# Given data
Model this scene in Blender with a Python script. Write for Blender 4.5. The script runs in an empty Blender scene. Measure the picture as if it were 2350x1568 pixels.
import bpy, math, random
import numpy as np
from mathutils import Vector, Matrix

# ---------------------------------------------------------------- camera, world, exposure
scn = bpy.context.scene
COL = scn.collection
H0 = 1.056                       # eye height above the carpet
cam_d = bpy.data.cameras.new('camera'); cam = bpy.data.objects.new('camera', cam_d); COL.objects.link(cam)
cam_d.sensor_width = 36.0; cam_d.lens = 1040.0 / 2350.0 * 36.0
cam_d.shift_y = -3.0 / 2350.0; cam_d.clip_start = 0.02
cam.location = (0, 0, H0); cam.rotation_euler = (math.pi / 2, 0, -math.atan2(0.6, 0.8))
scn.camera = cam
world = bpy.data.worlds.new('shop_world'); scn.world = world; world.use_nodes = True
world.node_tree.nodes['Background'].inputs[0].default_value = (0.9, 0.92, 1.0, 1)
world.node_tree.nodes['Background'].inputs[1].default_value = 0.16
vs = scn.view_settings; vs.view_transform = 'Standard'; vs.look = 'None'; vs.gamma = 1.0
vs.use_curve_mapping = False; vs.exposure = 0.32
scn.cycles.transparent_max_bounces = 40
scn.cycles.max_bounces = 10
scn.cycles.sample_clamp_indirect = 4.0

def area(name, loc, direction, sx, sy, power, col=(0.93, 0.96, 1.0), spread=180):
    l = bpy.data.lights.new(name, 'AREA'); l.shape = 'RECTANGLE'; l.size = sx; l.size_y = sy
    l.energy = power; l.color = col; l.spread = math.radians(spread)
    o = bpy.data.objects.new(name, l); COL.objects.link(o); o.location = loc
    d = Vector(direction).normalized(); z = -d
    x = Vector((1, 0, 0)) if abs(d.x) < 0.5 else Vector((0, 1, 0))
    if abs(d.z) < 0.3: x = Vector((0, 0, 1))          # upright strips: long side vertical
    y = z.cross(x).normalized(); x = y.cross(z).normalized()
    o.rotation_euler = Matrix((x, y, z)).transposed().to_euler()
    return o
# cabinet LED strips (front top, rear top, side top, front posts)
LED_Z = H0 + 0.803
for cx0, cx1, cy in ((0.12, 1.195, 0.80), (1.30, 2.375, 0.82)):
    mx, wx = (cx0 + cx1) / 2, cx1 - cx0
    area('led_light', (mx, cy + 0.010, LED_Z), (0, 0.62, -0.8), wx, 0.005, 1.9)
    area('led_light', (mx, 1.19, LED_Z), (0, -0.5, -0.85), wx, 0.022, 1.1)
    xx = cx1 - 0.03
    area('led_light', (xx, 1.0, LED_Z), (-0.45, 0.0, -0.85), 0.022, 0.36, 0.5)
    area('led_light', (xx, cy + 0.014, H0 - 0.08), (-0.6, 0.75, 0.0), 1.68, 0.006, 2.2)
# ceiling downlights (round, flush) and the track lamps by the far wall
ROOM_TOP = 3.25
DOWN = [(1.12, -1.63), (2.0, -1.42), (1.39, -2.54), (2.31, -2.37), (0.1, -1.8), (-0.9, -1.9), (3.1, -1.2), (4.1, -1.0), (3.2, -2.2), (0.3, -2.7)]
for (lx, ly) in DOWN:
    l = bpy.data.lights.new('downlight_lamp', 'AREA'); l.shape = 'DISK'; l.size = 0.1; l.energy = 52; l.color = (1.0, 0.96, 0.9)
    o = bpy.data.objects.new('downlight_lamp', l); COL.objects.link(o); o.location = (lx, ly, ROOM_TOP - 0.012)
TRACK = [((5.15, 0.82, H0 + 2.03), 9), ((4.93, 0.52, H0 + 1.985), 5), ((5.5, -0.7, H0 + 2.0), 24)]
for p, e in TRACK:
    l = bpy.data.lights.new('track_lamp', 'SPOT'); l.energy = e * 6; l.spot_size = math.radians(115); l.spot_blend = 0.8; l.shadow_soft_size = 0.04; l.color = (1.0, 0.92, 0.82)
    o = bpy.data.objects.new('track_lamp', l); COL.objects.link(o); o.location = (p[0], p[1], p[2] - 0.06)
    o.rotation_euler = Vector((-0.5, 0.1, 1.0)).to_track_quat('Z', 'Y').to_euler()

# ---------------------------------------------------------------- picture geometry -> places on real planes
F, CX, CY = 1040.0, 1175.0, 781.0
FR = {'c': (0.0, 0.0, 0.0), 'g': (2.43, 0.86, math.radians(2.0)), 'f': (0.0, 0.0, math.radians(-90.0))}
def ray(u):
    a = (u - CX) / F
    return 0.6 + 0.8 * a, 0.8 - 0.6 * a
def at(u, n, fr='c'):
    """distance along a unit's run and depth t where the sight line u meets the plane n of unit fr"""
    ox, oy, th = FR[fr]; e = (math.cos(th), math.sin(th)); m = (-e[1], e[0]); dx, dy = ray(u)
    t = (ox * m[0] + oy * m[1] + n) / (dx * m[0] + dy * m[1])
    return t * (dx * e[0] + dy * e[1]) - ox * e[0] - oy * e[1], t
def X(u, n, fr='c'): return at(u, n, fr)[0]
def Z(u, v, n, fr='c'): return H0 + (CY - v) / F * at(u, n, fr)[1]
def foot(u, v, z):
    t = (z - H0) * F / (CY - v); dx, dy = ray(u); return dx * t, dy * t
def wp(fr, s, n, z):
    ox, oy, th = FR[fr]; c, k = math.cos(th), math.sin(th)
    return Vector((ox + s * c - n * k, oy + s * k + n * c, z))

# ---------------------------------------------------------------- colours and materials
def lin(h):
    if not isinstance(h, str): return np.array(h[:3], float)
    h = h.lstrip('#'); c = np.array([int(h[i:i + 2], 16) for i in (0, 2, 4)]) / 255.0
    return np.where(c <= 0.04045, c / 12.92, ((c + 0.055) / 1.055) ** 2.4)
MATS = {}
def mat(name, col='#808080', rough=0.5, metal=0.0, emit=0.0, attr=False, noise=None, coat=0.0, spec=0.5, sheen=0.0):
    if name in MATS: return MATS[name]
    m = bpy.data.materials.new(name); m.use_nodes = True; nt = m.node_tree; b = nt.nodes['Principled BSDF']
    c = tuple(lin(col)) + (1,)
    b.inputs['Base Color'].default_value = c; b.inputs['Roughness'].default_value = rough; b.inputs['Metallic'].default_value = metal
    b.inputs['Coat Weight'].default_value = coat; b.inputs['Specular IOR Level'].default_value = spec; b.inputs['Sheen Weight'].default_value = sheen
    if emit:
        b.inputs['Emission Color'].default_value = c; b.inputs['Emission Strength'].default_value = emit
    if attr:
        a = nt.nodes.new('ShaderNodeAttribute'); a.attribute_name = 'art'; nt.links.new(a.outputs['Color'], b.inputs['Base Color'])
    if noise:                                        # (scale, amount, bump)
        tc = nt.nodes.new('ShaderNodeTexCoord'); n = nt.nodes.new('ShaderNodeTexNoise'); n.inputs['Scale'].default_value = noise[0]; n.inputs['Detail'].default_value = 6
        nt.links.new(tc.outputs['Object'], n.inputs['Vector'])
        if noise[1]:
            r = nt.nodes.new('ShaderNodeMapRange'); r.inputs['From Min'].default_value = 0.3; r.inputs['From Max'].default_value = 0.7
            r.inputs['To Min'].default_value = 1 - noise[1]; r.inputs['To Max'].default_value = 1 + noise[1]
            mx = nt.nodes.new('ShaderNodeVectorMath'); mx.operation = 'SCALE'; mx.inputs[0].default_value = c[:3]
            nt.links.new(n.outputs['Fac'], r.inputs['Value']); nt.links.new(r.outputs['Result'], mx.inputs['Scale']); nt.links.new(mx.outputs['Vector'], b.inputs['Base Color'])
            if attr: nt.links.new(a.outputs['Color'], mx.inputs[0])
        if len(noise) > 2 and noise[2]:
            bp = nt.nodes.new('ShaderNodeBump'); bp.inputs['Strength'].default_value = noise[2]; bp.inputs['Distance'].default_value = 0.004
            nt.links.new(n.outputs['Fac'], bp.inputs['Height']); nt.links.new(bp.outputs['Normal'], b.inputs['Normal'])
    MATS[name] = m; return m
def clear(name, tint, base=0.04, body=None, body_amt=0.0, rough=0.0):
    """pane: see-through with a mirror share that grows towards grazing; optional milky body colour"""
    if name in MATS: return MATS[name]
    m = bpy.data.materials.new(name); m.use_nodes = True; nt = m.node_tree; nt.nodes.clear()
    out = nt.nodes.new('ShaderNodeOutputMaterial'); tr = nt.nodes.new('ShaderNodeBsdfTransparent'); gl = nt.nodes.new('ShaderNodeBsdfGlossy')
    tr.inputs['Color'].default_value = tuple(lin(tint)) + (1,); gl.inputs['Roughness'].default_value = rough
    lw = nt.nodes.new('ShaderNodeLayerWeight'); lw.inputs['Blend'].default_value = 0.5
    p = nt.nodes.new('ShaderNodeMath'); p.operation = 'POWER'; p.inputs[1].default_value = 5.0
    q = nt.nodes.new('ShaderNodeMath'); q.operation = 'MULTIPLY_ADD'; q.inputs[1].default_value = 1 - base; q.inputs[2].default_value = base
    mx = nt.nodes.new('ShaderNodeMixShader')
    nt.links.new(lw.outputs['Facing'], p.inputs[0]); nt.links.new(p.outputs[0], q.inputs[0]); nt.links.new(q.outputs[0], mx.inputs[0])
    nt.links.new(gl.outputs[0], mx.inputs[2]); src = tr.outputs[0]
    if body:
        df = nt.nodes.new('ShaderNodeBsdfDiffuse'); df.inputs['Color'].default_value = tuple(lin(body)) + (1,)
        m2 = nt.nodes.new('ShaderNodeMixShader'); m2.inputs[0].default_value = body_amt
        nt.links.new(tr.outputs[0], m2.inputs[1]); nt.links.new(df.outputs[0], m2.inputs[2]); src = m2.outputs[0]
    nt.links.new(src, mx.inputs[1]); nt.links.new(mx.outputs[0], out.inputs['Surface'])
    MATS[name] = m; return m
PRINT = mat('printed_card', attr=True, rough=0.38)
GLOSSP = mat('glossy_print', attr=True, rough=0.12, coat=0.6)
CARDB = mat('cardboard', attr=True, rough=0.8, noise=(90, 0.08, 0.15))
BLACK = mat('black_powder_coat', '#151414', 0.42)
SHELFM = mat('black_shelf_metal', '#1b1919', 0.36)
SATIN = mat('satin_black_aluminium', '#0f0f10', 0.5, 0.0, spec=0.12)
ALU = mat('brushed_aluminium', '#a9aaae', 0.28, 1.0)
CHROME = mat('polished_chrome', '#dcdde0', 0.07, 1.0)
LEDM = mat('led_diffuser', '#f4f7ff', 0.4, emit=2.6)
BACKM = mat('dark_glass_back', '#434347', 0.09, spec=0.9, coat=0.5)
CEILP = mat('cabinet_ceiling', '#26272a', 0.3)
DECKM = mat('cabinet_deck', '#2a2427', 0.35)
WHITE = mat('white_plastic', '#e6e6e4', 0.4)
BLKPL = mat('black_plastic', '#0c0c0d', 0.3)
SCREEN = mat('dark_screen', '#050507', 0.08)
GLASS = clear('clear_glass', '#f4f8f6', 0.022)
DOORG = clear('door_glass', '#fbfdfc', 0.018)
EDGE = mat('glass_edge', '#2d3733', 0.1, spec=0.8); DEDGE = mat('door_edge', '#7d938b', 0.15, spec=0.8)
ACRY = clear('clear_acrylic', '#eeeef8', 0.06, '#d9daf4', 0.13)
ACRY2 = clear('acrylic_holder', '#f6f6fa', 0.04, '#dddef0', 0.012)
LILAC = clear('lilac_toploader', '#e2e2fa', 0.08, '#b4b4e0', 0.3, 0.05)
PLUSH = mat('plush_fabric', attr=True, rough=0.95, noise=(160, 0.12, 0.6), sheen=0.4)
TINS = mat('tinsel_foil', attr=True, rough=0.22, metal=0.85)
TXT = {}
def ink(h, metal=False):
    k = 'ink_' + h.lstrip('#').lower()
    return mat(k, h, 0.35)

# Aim
Everything from the first line above up to and including the line that contains "from mathutils import Vector, Matrix" should be printed exactly; please print only that.

# Exercise answer
Model this scene in Blender with a Python script. Write for Blender 4.5. The script runs in an empty Blender scene. Measure the picture as if it were 2350x1568 pixels.
import bpy, math, random
import numpy as np
from mathutils import Vector, Matrix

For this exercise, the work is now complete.